A 78-year-old doing the splits on live television is peak British culture. Credit: Strictly Come Dancing

In 1976, Angela Rippon was already well-known to Britain’s TV watchers — from the waist up — as Britain’s first female national newsreader. Then aged 38, she appeared on a Morecambe & Wise Christmas special, sitting behind her desk, only for it to be whisked away, revealing — shock horror! — her legs.
Rippon, who had studied ballet as a child, astonished the world with the high-kick that followed. Now aged 78, she again astonished the world, with another high kick: one that seemed to go on several degrees past the point where most people’s legs stop bending even in the prime of life.
I’m not sure what the rather slicker and glitzier American Dancing With The Stars would make of a 78-year-old in sequins doing the splits live on Strictly Come Dancing, let alone the magnificently lumpen dad-dancing on display from newsreader Krishnan Guru-Murthy and veteran presenter Les Dennis. Certainly, Tucker Carlson’s cheerfully amateur cha-cha in series 3 of DWTS didn’t get nearly as forgiving a reception from the judges as Dennis’ gawky tango last week.
But if there’s one thing the British are good at, it’s exporting formats that get adopted internationally with local variations. Arguably our most successful ones in that sense are common law, and perhaps the business suit — but Strictly is surely up there as well. There are versions of the show in more than 75 countries, and they garner millions of viewers every year.
When a nation is so talented at white-labelling its own culture for overseas propagation, can it be said still to have a culture at all? The popular answer, among Britain’s contemporary elite, is “no”, quite the opposite: Britain, and England in particular, is believed not to possess a tradition or sensibility of its own. Rather, all our ostensibly native traditions, foods and saints originate elsewhere, while our monarchy is German. There’s a whole genre of social-media post dedicated to such assertions — shared, especially on St George’s Day, as a kind of national anti-ritual of self-effacement.
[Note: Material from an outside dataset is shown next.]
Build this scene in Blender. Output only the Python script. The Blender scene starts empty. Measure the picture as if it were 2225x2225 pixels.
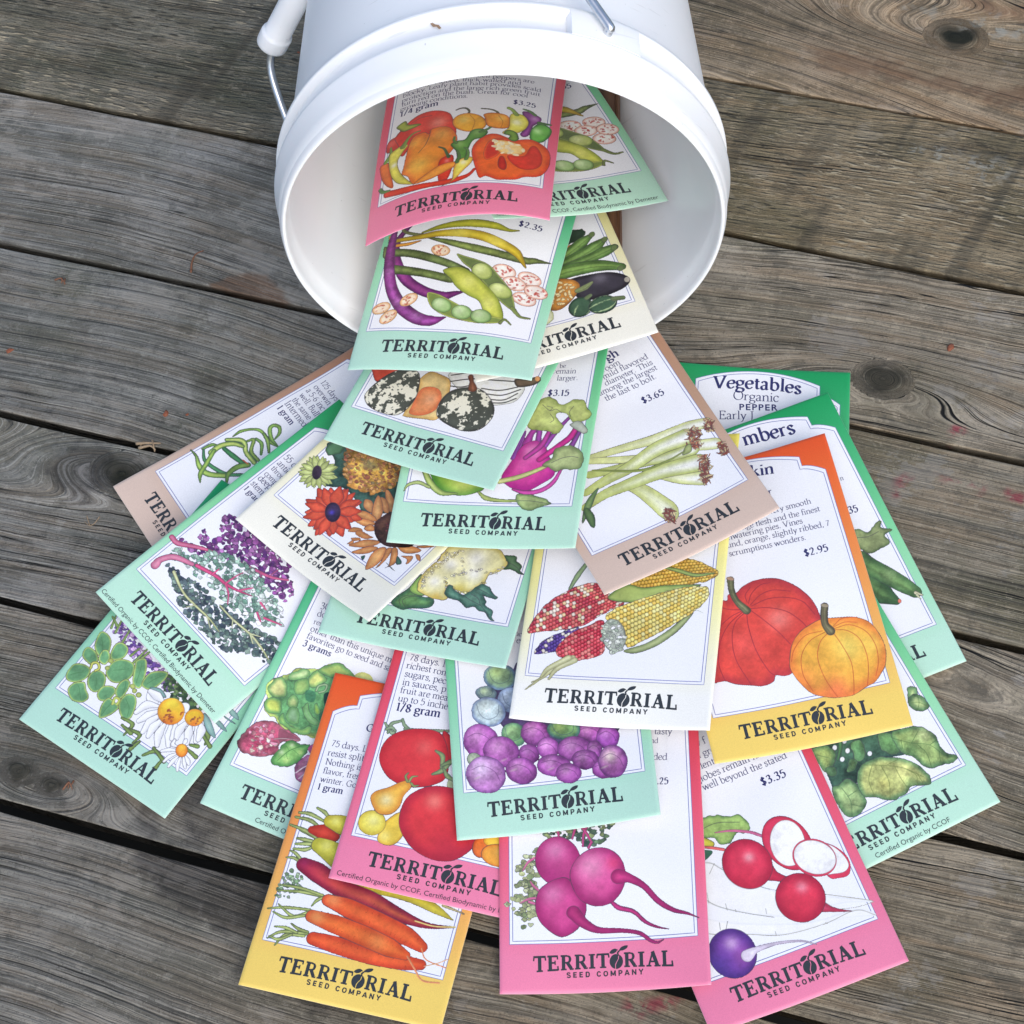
import bpy, math, json
import numpy as np
from mathutils import Matrix, Vector
from mathutils.geometry import tessellate_polygon

scene = bpy.context.scene
# ------------------------------------------------------------------ camera
cam_d = bpy.data.cameras.new('camera'); cam = bpy.data.objects.new('camera', cam_d)
scene.collection.objects.link(cam); scene.camera = cam
cam_d.sensor_width = 36.0; cam_d.lens = 36.0 * 4778.863 / 2225.0
cam_d.clip_start = .02; cam_d.clip_end = 50.0
CX = Vector((.9879885, -.1344998, -.07608232)); CY = Vector((.15452739, .85993979, .486441)); CZ = -Vector((0, .49235492, -.87039453))
cam.matrix_world = Matrix(((CX.x, CY.x, CZ.x, 0), (CX.y, CY.y, CZ.y, 0), (CX.z, CY.z, CZ.z, .85109107), (0, 0, 0, 1)))
# ------------------------------------------------------------------ light: bright open shade
SUN_EL, SUN_AZ = math.radians(47), math.radians(165)      # azimuth measured from +Y (away) towards +X (right)
world = bpy.data.worlds.new('World'); scene.world = world; world.use_nodes = True
wn = world.node_tree.nodes; wl = world.node_tree.links
sky = wn.new('ShaderNodeTexSky'); sky.sky_type = 'NISHITA'; sky.sun_disc = False
sky.sun_elevation = SUN_EL; sky.sun_rotation = SUN_AZ; sky.air_density = 1.0; sky.dust_density = 2.0; sky.ozone_density = 1.0
bg = wn['Background']; bg.inputs['Strength'].default_value = .15
wl.new(sky.outputs['Color'], bg.inputs['Color'])
sun_d = bpy.data.lights.new('sun', 'SUN'); sun_d.energy = 1.4; sun_d.angle = math.radians(70); sun_d.color = (1, .95, .86)
sun = bpy.data.objects.new('sun', sun_d); scene.collection.objects.link(sun)
sd = Vector((math.sin(SUN_AZ) * math.cos(SUN_EL), math.cos(SUN_AZ) * math.cos(SUN_EL), math.sin(SUN_EL)))
sun.rotation_euler = (-sd).to_track_quat('-Z', 'Y').to_euler()
vs = scene.view_settings; vs.view_transform = 'Standard'; vs.look = 'None'; vs.exposure = .48; vs.gamma = 1; vs.use_curve_mapping = False

# ------------------------------------------------------------------ numeric core
PW, PH = .0826, .1397                     # packet width and height in metres
PITCH = .0002                             # print resolution of the painted pictures
rng0 = np.random.RandomState(11)

def smooth_up(a, n):
    """bilinear upsampling of a periodic random lattice to n x n"""
    m = a.shape[0]
    t = np.arange(n) * m / n
    i = t.astype(int) % m; f = t - np.floor(t); f = f * f * (3 - 2 * f); j = (i + 1) % m
    r = a[i] * (1 - f)[:, None] + a[j] * f[:, None]
    return r[:, i] * (1 - f)[None] + r[:, j] * f[None]

NZ = 1024
NOISE = sum(smooth_up(rng0.rand(m, m) - .5, NZ) * w for m, w in ((32, 1.), (64, .8), (128, .6), (256, .5), (512, .35)))
NOISE /= NOISE.std() * 2
RUF = sum(smooth_up(rng0.rand(m, m) - .5, NZ) * w for m, w in ((64, 1.), (128, .9), (256, .3)))
RUF /= RUF.std() * 1.5

def hexc(h):
    if len(h) == 3: h = ''.join(c * 2 for c in h)
    return np.array([int(h[i:i + 2], 16) / 255 for i in (0, 2, 4)])

def crom(P, closed, k=6):
    P = np.asarray(P, float); n = len(P)
    if n < 3: return P
    if closed: Q = np.concatenate([P[-1:], P, P[:2]])
    else: Q = np.concatenate([2 * P[:1] - P[1:2], P, 2 * P[-1:] - P[-2:-1]])
    out = []
    t = np.linspace(0, 1, k, endpoint=False)[:, None]
    for i in range(1, len(Q) - 2):
        a, b, c, d = Q[i - 1], Q[i], Q[i + 1], Q[i + 2]
        out.append(.5 * (2 * b + (c - a) * t + (2 * a - 5 * b + 4 * c - d) * t * t + (3 * b - a - 3 * c + d) * t ** 3))
    if not closed: out.append(P[-1:])
    return np.concatenate(out)

def sd_poly(P, X, Y):
    d = np.full(X.shape, 1e9); ins = np.zeros(X.shape, bool)
    for a, b in zip(P, np.roll(P, -1, 0)):
        ex, ey = b - a; px = X - a[0]; py = Y - a[1]
        L = ex * ex + ey * ey + 1e-12
        t = np.clip((px * ex + py * ey) / L, 0, 1)
        d = np.minimum(d, (px - ex * t) ** 2 + (py - ey * t) ** 2)
        c = ((a[1] <= Y) & (b[1] > Y)) | ((b[1] <= Y) & (a[1] > Y))
        ins ^= c & (X < a[0] + (Y - a[1]) * ex / (ey if abs(ey) > 1e-12 else 1e-12))
    d = np.sqrt(d)
    return np.where(ins, d, -d)

def sd_tube(P, R, X, Y):
    """distance into a stroke of varying radius, plus position along and across it"""
    best = np.full(X.shape, -1e9); S = np.zeros(X.shape); U = np.zeros(X.shape)
    n = len(P) - 1
    for i in range(n):
        a, b = P[i], P[i + 1]; ex, ey = b - a; L = ex * ex + ey * ey + 1e-12
        px = X - a[0]; py = Y - a[1]; t = np.clip((px * ex + py * ey) / L, 0, 1)
        r = R[i] + (R[i + 1] - R[i]) * t
        dd = np.hypot(px - ex * t, py - ey * t); sd = r - dd
        m = sd > best
        best = np.where(m, sd, best); S = np.where(m, (i + t) / n, S)
        U = np.where(m, (px * ey - py * ex) / np.sqrt(L) / np.maximum(r, 1e-6), U)
    return best, S, U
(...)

But a distinctive British sensibility does in fact exist, and has done for a very long time. It’s not clipped vowels and big houses: it’s a blend of singalong, smut, spectacle and sentiment, discernible in popular entertainment all the way back to the fairgrounds of the 17th century and probably further yet. It elicited loud tutting from middle-class moral reformers in the Victorian age, and goes largely ignored by our own middle-class moral reformers. And yet the British version of Strictly is so well-loved because it captures that ancient sensibility, in note-perfect contemporary form.